Return the lines that follow, exactly as they appear, from the first through the one containing "SUN_AZ = atan2(SUN_DIR.x, SUN_DIR.y)"; no pictures are to be included.

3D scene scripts
** Start **

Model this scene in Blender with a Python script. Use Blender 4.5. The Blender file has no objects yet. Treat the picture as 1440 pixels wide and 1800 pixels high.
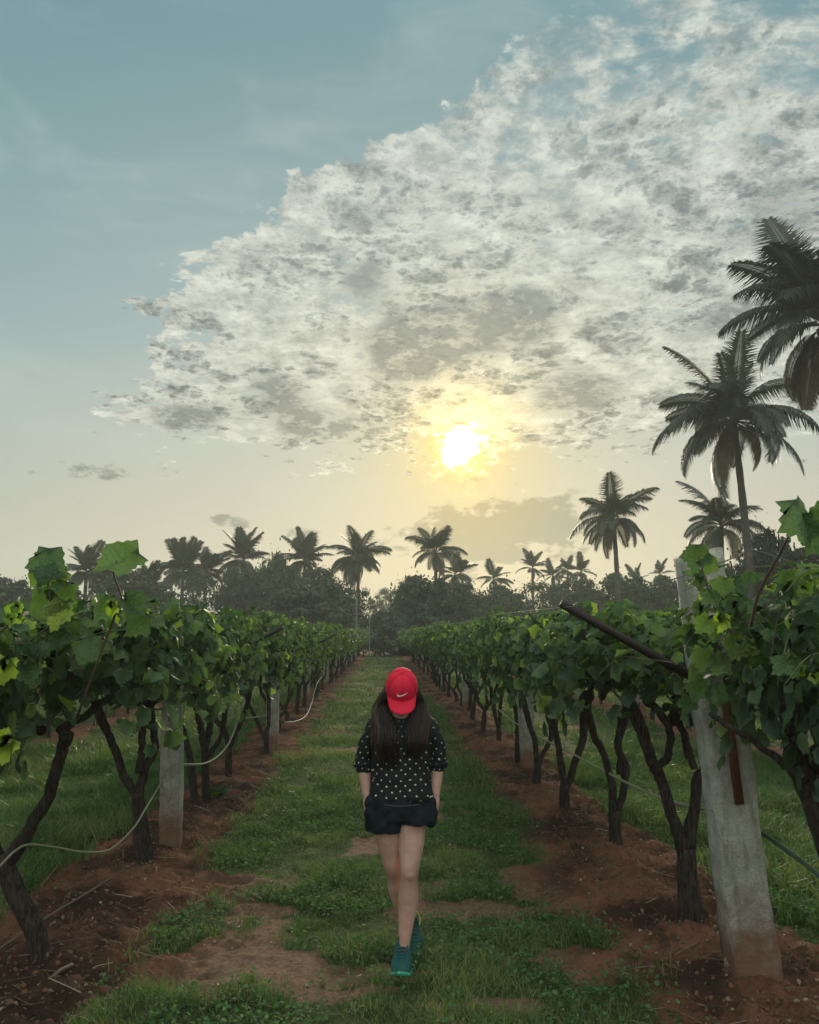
import bpy, bmesh, math, random
import numpy as np
from math import pi, sin, cos, radians as R, sqrt, atan2
from mathutils import Vector, Matrix, Euler

random.seed(7)
RG = np.random.default_rng(11)
scene = bpy.context.scene
COL = scene.collection

# ------------------------------------------------------------------ camera
CAM_H = 1.76
F = 1444.0                        # focal length in pixels of the 1440x1800 photograph
PITCH, YAW = R(8.47), R(1.79)
cam_d = bpy.data.cameras.new('camera')
cam = bpy.data.objects.new('camera', cam_d)
COL.objects.link(cam)
cam.location = (0, 0, CAM_H)
cam.rotation_euler = (pi / 2 + PITCH, 0, -YAW)
cam_d.sensor_fit = 'HORIZONTAL'
cam_d.sensor_width = 36.0
cam_d.lens = 36.0 * F / 1440.0
cam_d.clip_start = 0.05
cam_d.clip_end = 6000
scene.camera = cam
_RM = Euler((pi / 2 + PITCH, 0, -YAW)).to_matrix()
CO = Vector((0, 0, CAM_H))

def ray(px, py):
    return (_RM @ Vector(((px - 720) / F, (900 - py) / F, -1.0))).normalized()
def at_y(px, py, Y):
    d = ray(px, py)
    return CO + d * (Y / d.y)
def on_ground(px, py, z=0.0):
    d = ray(px, py)
    return CO + d * ((z - CAM_H) / d.z)

SUN_DIR = ray(812, 782)
SUN_EL = math.asin(SUN_DIR.z)
SUN_AZ = atan2(SUN_DIR.x, SUN_DIR.y)

# ------------------------------------------------------------------ view
scene.render.engine = 'CYCLES'
scene.view_settings.view_transform = 'Standard'
scene.view_settings.look = 'None'
scene.view_settings.gamma = 1
scene.view_settings.exposure = 0.82
scene.view_settings.use_curve_mapping = False
scene.cycles.max_bounces = 6
scene.cycles.diffuse_bounces = 3
scene.cycles.glossy_bounces = 2
scene.cycles.transmission_bounces = 4
scene.cycles.transparent_max_bounces = 6
scene.cycles.volume_bounces = 0
scene.cycles.sample_clamp_indirect = 4
scene.cycles.use_denoising = True

# ------------------------------------------------------------------ sun
sl = bpy.data.lights.new('sun', 'SUN')
sl.energy = 1.9
sl.angle = R(12)
sl.color = (1.0, 0.86, 0.62)
so = bpy.data.objects.new('sun', sl)
COL.objects.link(so)
so.rotation_euler = SUN_DIR.to_track_quat('Z', 'Y').to_euler()

# ------------------------------------------------------------------ node helper
def s2l(c):
    return tuple(((v / 255) / 12.92 if v / 255 <= 0.04045 else ((v / 255 + 0.055) / 1.055) ** 2.4) for v in c)

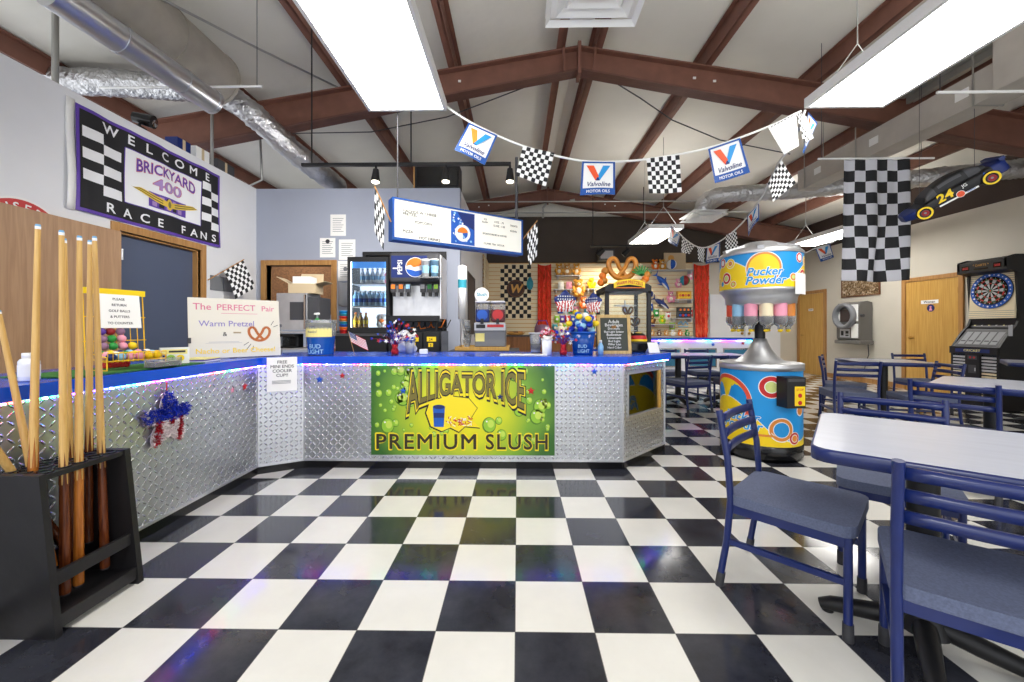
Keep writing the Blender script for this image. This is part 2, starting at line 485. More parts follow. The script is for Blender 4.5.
# left partition with its doorway
DY0, DY1, DZ = 3.68, 4.64, 2.08
mb = MB()
mb.bx(XL-.12,XL,-1.5,DY0,0,3.16).bx(XL-.12,XL,DY1,5.65,0,3.16).bx(XL-.12,XL,DY0,DY1,DZ,3.16)
struct(mb.build('wall_left', 'white_paint'))
mb = MB()
mb.bx(XL-.13,XL+.02,DY0-.075,DY0,0,DZ+.075).bx(XL-.13,XL+.02,DY1,DY1+.075,0,DZ+.075).bx(XL-.13,XL+.02,DY0,DY1,DZ,DZ+.075)
mb.bx(XL-.13,XL-.02,DY1-.02,DY1,0,DZ).bx(XL-.13,XL-.02,DY0,DY1,DZ-.02,DZ)
struct(mb.build('trim_1', 'oak', bevel=.006))
struct(MB().bx(XL-.1,XL-.075,DY0,DY1-.02,.005,DZ-.02).build('door_1', 'slate_door'))
dd = MB().bx(XL+.03,XL+.07,2.62,3.64,.01,2.06)
for zz in (.2,1.0,1.85): dd.cyl((XL+.06,3.652,zz-.05),(XL+.06,3.652,zz+.05),.012,m=1)
struct(dd.build('door_2', ['wood_panel','steel'], bevel=.004))

# lavender partition behind the bar: doorway on its left, serving recess on its right
YP = 5.65
mb = MB()
o1, o2 = (-3.6,-2.66,2.06), (-2.16,-1.06,2.2)       # doorway and recess
mb.bx(XL,o1[0],YP,YP+.1,0,3.16).bx(o1[1],o2[0],YP,YP+.1,0,3.16).bx(o2[1],-.82,YP,YP+.1,0,3.16)
mb.bx(o1[0],o1[1],YP,YP+.1,o1[2],3.16).bx(o2[0],o2[1],YP,YP+.1,o2[2],3.16).bx(o2[0],o2[1],YP,YP+.1,0,1.08)
struct(mb.build('wall_partition', 'lavender_paint'))
mb = MB().bx(-.92,-.82,YP+.1,YB-.1,0,3.16)
mb.bx(-.825,-.815,6.6,7.5,1.05,2.05,1).bx(-.816,-.81,6.5,6.6,1.0,2.1,2).bx(-.816,-.81,7.5,7.6,1.0,2.1,2).bx(-.816,-.81,6.6,7.5,2.05,2.1,2)
struct(mb.build('wall_return', ['white_paint','dark_gray','black']))
mb = MB()
for a0,a1,b0,b1 in ((o1[0]-.075,o1[0],0,o1[2]+.075),(o1[1],o1[1]+.075,0,o1[2]+.075),(o1[0],o1[1],o1[2],o1[2]+.075)):
    mb.bx(a0,a1,YP-.025,YP+.12,b0,b1)
struct(mb.build('trim_2', 'oak', bevel=.006))
mb = MB()
for a0,a1,b0,b1 in ((o2[0]-.05,o2[0],1.03,o2[2]+.05),(o2[1],o2[1]+.05,1.03,o2[2]+.05),(o2[0],o2[1],o2[2],o2[2]+.05),(o2[0],o2[1],1.03,1.08)):
    mb.bx(a0,a1,YP-.02,YP+.12,b0,b1)
struct(mb.build('trim_3', 'black'))
mb = MB().bx(-6.4,-.95,7.6,7.7,0,3.1).bx(-6.4,XL-.12,YP,YP+.1,0,3.16)
struct(mb.build('wall_pantry', 'lavender_paint'))
struct(MB().bx(-2.2,-1.0,6.3,6.35,1.9,2.35).bx(-2.2,-1.0,6.3,6.35,.0,1.9,1).build('wall_recess', ['oak_door','dark_gray']))

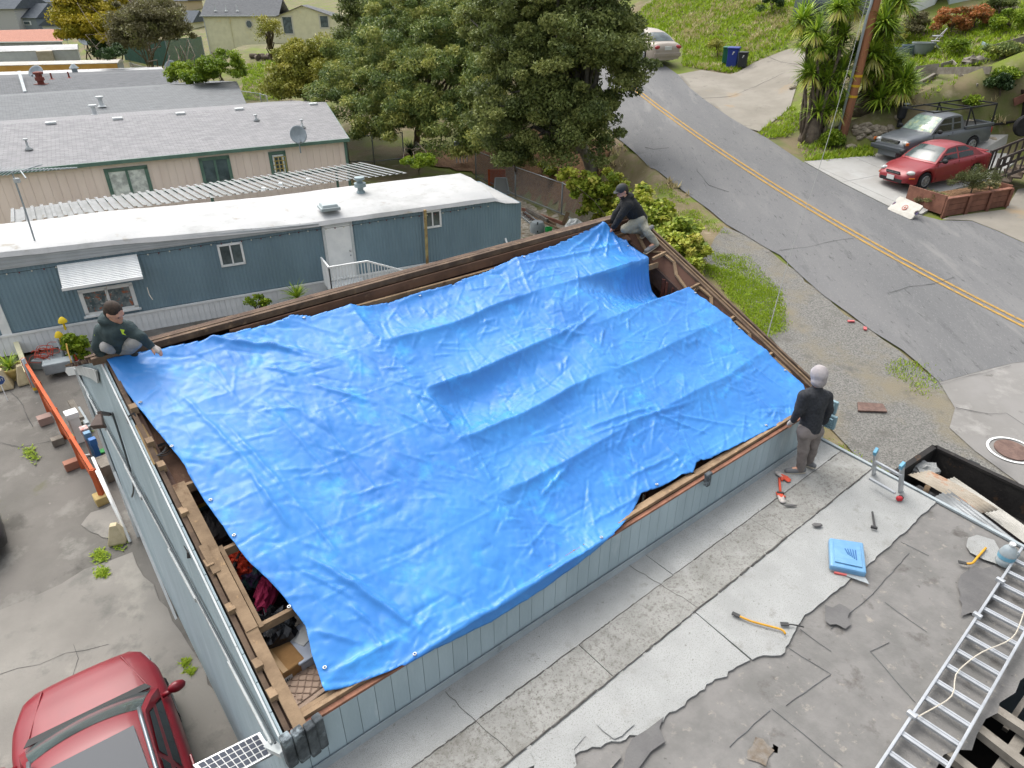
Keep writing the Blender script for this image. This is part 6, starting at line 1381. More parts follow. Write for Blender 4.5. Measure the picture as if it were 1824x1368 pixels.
    if gloves:
        for a in ('L', 'R'):
            Gm = MB(); w, t = J['wr'+a], J['ha'+a]; d = (t-w).normalized(); up2 = Vector(J.get('hup'+a, (0, 0, 1))); s2 = d.cross(up2).normalized()
            for q in (-1.4, -.5, .5, 1.4): chain(Gm, [w-d*.03, w+d*.085+s2*.022*q, w+d*.105+s2*.024*q], [.034, .025, .018], 8)
            remesh(Gm, 'glove', gloves, rt, .010, 3)
    if hair:
        Hm = MB(); Hm.ball(hd+up*.042*k-f*.012*k, (.103*k, .084*k, .098*k), 18, 12, Mh); Hm.ball(hd-f*.05*k+up*.0*k, (.062*k, .078*k, .085*k), 14, 10, Mh)
        remesh(Hm, 'hair', hair, rt, .010, 2, .008)
    if hood == 'up':
        Hm = MB(); Hm.ball(hd+up*.03*k-f*.01*k, (.122*k, .112*k, .135*k), 18, 12, Mh); Hm.ball(hd-up*.06*k-f*.02*k, (.105*k, .105*k, .10*k), 14, 10, Mh); remesh(Hm, 'hood', cols[3], rt, .012, 4, .02)
    if cap:
        Cp = MB(); Cp.ball(hd+up*.055*k, (.108*k, .09*k, .085*k), 18, 12, Mh); o = remesh(Cp, 'cap', cap, rt, .010, 2)
        br = [hd+up*.058*k+f*(.085+.075*math.cos(t))*k+s_*.078*math.sin(t)*k-up*.012*k for t in np.linspace(-1.57, 1.57, 12)]
        o2 = MB().prism(br, up*.012*k).build('cap_brim', cap, rt, world=True, bevel=.004)
        MB().add([hd+up*(.075+.02*b_)*k+f*(.102-.004*b_)*k+s_*.02*a_*k for a_, b_ in ((-1, -1), (1, -1), (1, 1), (-1, 1))], [(0, 1, 2, 3)]).build('cap_badge', mat('badge_grey', (120, 122, 124), .6), rt, world=True)
    return rt, f, s_, up
def joints(tab, zc0):
    J = {}
    for k, v in tab.items(): J[k] = PZ(v[0], v[1], zc0-.5045*v[2]+.863*(v[3] if len(v) > 3 else 0))
    return J
imgx = Vector((1, 0, 0))
# crouching at the left end of the ridge
z1 = ZC(gs(.25, 4.25, .05))
J1 = joints(dict(pelvis=(212, 616, .17, .10), waist=(208, 604, .30, .04), chest=(205, 590, .44, -.02), neck=(203, 573, .58, -.05), head=(203, 557, .70, -.08), shL=(183, 588, .50, -.0), shR=(226, 584, .50, -.04),
                 elL=(173, 614, .30, -.12), wrL=(183, 639, .10, -.08), haL=(193, 650, .03, -.08), elR=(249, 600, .30, -.12), wrR=(268, 616, .12, -.06), haR=(285, 626, .03, -.06),
                 hipL=(205, 617, .17, .06), hipR=(221, 615, .17, .06), knL=(190, 617, .28, -.12), knR=(243, 608, .30, -.10), anL=(208, 626, .09, .08), anR=(226, 625, .09, .08), toeL=(218, 632, .05, -.0), toeR=(238, 630, .05, .02)), z1)
m_hood1 = mat('dark_teal_hoodie', (66, 80, 82), .95, (54, 66, 68), 9, bump=.3, bscale=60, k=.9); m_pant1 = mat('light_grey_trousers', (172, 170, 168), .9, (150, 149, 147), 6, k=.9); m_shoe1 = mat('dark_shoe', (70, 72, 72), .8, (52, 54, 54), 12)
m_glove = mat('pale_glove', (206, 200, 194), .9, (184, 176, 170), 20)
pr1, f1, s1, u1 = person('person in dark hoodie crouching at the left end of the ridge, pinning the tarp corner', J1, gs(.25, 4.25), (m_hood1, m_pant1, m_shoe1), imgx*.9+Vector((0, -.35, .25)), hood='down', hair=m_hair, gloves=m_glove)
m_neon = mat('neon_print', (190, 220, 60), .7)
tc_ = (cam.location-J1['chest']).normalized()
def decal(parent, P, n_, up_, pts, m, name='print'):
    n_ = n_.normalized(); x = up_.cross(n_).normalized(); y = n_.cross(x); MB().prism([P+x*a+y*b_ for a, b_ in pts], n_*.006).build(name, m, parent, world=True)
decal(pr1, J1['shL'].lerp(J1['elL'], .5)+tc_*.062+Vector((-.02, 0, 0)), tc_, Vector((0, 0, 1)), [(-.03, .04), (.05, -.02), (-.01, -.045)], m_neon, 'sleeve_print')
decal(pr1, J1['chest']+tc_*.172+Vector((.085, 0, 0)), tc_, Vector((0, 0, 1)), [(-.02, .03), (.02, .01), (.0, -.02), (.02, -.05), (-.015, -.03)], m_neon, 'chest_print')
# sitting at the right end of the ridge
z2 = ZC(gs(8.3, 4.2, .05))
J2 = joints(dict(pelvis=(1139, 392, .22, .05), waist=(1132, 380, .36, 0), chest=(1122, 367, .52, -.04), neck=(1114, 354, .66, -.06), head=(1109, 341, .78, -.08), shL=(1119, 365, .56, -.20), shR=(1114, 361, .58, .13),
                 elL=(1104, 388, .32, -.26), wrL=(1093, 404, .14, -.2), haL=(1087, 415, .04, -.16), elR=(1097, 381, .36, .10), wrR=(1089, 396, .2, .06), haR=(1085, 407, .1, .0),
                 hipL=(1138, 393, .2, -.08), hipR=(1140, 391, .2, .12), knL=(1112, 408, .08, -.18), knR=(1150, 410, .06, -.22), anL=(1148, 412, .02, .02), anR=(1167, 432, -.22, -.28), toeL=(1160, 405, .06, .1), toeR=(1152, 446, -.34, -.42)), z2)
m_fleece = mat('black_fleece', (44, 46, 48), .98, (32, 33, 35), 40, bump=.5, bscale=90, k=.9); m_cargo = mat('khaki_grey_trousers', (166, 164, 150), .9, (142, 141, 128), 6, k=.9); m_shoeg = mat('grey_sneaker', (142, 144, 148), .8, (120, 122, 126), 12)
pr2, f2, s2, u2 = person('person in black fleece and cap kneeling at the right ridge end, gripping the tarp', J2, gs(8.4, 4.2), (m_fleece, m_cargo, m_shoeg), Vector((-1, -.35, -.1)), hood='down', cap=mat('black_cap', (50, 54, 56), .8, k=.9), hair=m_hair)
Bd = MB(); Mh2 = Matrix((f2, s2, u2)).transposed(); Bd.ball(J2['head']+f2*.04-u2*.07, (.055, .058, .04), 12, 8, Mh2); Bd.build('beard', m_hair, pr2, world=True, smooth=True)
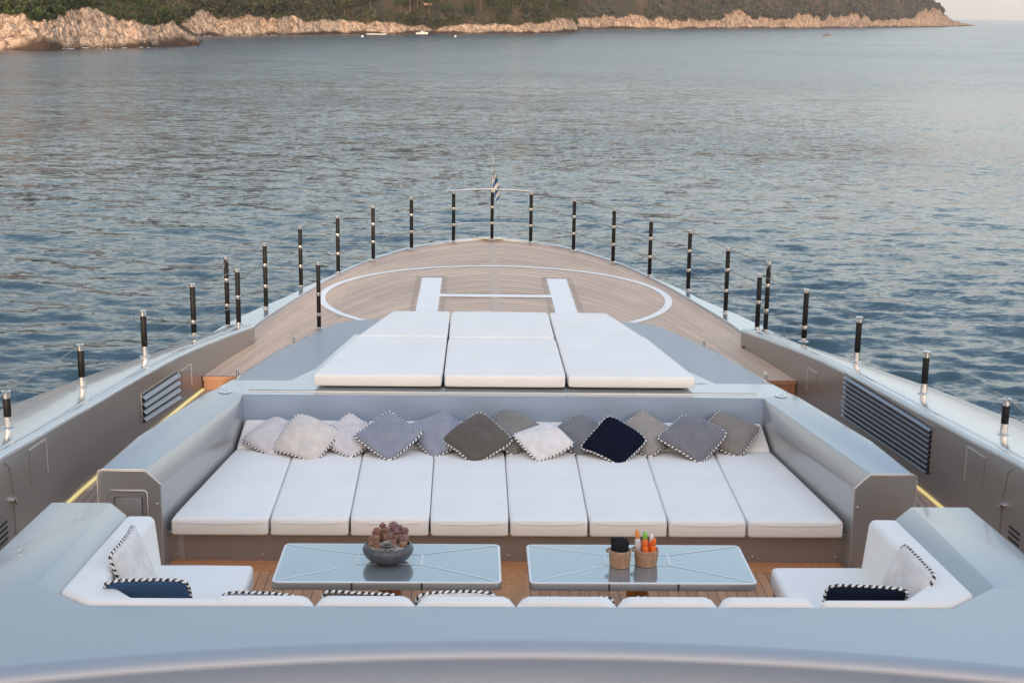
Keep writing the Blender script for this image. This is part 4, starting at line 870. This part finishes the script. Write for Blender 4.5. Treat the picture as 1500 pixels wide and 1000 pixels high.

** End **

ANSWER TO THE EXERCISE:
Model this scene in Blender with a Python script. Use Blender 4.5. The Blender file has no objects yet. Treat the picture as 1440 pixels wide and 1800 pixels high.
import bpy, bmesh, math, random
import numpy as np
from math import pi, sin, cos, radians as R, sqrt, atan2
from mathutils import Vector, Matrix, Euler

random.seed(7)
RG = np.random.default_rng(11)
scene = bpy.context.scene
COL = scene.collection

# ------------------------------------------------------------------ camera
CAM_H = 1.76
F = 1444.0                        # focal length in pixels of the 1440x1800 photograph
PITCH, YAW = R(8.47), R(1.79)
cam_d = bpy.data.cameras.new('camera')
cam = bpy.data.objects.new('camera', cam_d)
COL.objects.link(cam)
cam.location = (0, 0, CAM_H)
cam.rotation_euler = (pi / 2 + PITCH, 0, -YAW)
cam_d.sensor_fit = 'HORIZONTAL'
cam_d.sensor_width = 36.0
cam_d.lens = 36.0 * F / 1440.0
cam_d.clip_start = 0.05
cam_d.clip_end = 6000
scene.camera = cam
_RM = Euler((pi / 2 + PITCH, 0, -YAW)).to_matrix()
CO = Vector((0, 0, CAM_H))

def ray(px, py):
    return (_RM @ Vector(((px - 720) / F, (900 - py) / F, -1.0))).normalized()
def at_y(px, py, Y):
    d = ray(px, py)
    return CO + d * (Y / d.y)
def on_ground(px, py, z=0.0):
    d = ray(px, py)
    return CO + d * ((z - CAM_H) / d.z)

SUN_DIR = ray(812, 782)
SUN_EL = math.asin(SUN_DIR.z)
SUN_AZ = atan2(SUN_DIR.x, SUN_DIR.y)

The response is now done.